Recent evidence points to a marked decline in adolescent social and emotional well-being and mental health across nearly all OECD countries, raising growing concern among policymakers and researchers alike (McGorry et al., 2024[1]; 2024[2]; OECD, 2026[3]). In almost all OECD countries, adolescents today report lower levels of life satisfaction and poorer mental health than they did a decade ago (OECD, 2025[4]). These trends do not affect boys and girls equally. On average, girls are around twice as likely as boys to report low life satisfaction and experience poorer mental health, with steeper declines over time (World Health Organisation, 2024[5]; Marquez et al., 2024[6]). More broadly, sex disparities extend across many dimensions of adolescents’ social and emotional well-being, reflecting the distinct but overlapping risks that boys and girls face during adolescence.

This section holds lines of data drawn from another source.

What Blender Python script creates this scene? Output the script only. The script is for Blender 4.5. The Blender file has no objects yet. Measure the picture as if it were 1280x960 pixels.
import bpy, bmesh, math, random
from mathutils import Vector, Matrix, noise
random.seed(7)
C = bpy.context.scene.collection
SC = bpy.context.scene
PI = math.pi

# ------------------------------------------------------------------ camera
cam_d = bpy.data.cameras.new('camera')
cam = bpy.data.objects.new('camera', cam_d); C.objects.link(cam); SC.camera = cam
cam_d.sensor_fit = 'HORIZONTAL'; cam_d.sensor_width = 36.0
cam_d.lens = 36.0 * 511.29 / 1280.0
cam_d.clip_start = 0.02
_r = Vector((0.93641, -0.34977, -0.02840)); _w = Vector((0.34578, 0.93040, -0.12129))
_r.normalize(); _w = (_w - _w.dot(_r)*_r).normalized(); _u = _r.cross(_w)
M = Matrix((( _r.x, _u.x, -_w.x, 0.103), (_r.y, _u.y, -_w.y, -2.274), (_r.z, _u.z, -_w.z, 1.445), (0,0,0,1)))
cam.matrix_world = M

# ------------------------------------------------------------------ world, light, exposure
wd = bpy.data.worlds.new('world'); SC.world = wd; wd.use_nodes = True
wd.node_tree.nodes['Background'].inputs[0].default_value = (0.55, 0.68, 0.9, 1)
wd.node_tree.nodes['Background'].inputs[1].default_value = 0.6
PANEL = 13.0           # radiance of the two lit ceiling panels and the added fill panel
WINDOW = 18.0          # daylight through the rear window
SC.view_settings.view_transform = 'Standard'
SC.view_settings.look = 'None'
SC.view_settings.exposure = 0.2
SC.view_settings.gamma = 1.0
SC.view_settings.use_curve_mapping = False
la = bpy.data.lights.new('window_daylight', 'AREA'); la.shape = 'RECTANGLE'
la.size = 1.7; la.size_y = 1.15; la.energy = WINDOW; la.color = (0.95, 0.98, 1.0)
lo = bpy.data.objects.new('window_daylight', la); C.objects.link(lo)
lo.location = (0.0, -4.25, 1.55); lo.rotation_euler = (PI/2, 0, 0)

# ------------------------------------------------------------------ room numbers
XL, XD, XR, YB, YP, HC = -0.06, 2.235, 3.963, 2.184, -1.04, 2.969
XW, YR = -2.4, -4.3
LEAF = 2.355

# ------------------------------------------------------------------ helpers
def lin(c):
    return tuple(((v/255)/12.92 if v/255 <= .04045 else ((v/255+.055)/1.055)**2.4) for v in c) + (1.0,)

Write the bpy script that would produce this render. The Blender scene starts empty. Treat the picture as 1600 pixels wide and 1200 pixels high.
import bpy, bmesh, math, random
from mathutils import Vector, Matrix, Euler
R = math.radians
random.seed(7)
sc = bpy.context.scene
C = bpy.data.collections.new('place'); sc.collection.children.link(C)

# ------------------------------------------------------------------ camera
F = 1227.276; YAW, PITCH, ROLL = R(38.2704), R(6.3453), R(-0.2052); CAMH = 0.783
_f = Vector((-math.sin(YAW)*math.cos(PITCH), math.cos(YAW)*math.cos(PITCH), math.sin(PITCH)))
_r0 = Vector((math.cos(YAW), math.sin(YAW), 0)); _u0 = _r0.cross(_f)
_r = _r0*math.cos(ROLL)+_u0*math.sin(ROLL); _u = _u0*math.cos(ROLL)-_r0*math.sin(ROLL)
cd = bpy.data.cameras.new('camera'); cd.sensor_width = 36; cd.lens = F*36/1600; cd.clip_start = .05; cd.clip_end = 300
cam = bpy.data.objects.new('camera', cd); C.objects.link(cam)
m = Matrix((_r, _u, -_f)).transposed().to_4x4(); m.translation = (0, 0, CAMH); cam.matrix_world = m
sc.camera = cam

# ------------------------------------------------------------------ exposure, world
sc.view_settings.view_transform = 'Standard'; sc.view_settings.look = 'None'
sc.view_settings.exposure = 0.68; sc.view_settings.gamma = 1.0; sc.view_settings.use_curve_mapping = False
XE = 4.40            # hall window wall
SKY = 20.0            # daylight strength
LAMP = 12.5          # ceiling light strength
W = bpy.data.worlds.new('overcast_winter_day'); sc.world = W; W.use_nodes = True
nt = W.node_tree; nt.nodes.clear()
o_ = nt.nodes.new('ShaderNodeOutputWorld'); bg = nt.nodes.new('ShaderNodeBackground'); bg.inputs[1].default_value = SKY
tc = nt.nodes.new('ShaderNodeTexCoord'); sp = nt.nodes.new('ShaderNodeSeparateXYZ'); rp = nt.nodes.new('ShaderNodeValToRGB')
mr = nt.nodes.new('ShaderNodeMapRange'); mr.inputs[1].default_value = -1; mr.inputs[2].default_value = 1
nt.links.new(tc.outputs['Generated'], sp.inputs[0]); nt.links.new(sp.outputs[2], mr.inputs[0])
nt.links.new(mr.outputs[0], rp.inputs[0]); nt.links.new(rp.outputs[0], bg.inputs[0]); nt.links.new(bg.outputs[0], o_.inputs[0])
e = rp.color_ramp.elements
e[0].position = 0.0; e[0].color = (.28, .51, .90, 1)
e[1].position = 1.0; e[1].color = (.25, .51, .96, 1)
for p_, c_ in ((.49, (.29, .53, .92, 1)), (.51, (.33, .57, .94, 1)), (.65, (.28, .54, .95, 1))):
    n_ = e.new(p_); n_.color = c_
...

Adolescence is a critical developmental period marked by rapid physical, cognitive and psychosocial changes, alongside heightened exposure to new challenges such as peer influence, identity formation and increasing academic expectations. These transitions are commonly associated with a decline in social and emotional well-being, understood as the ways young people think, feel and behave in relation to themselves and others. Social and emotional well-being encompasses the development of emotional security and self-regulation, the experience of positive interpersonal and social outcomes, broader subjective well-being – including life evaluations, affective states (such as happiness, joy, sadness and stress) and a sense of living well – and mental health (OECD, 2021[7]; 2026[8]).
Given the long-term consequences of social and emotional well-being in adolescence for a wide range of adult outcomes – including mental and subjective well-being, physical health, economic stability and employability – adolescence represents a critical developmental period. It is a time when young people need support in navigating risks from environmental risks in the settings where they live, learn, and socialise, but also a key window of opportunity to foster positive experiences, healthy behaviours, and trajectories that support long-term well-being and successful adult lives. However, positive developmental experiences depend on the extent to which adolescents are supported by their environments. As highlighted in the OECD Child Well-Being Measurement Framework (Box 1), this includes supportive relationships within the family (with parents, caregivers and siblings), at school (with peers, teachers and educators, and other support staff), in the wider community (with neighbouring peers and other community members), and in digital spaces. During adolescence, these environments can also become sources of increasing pressure to conform to norms and stereotypes about males and females, creating distinct opportunities and challenges for boys’ and girls’ social and emotional well-being.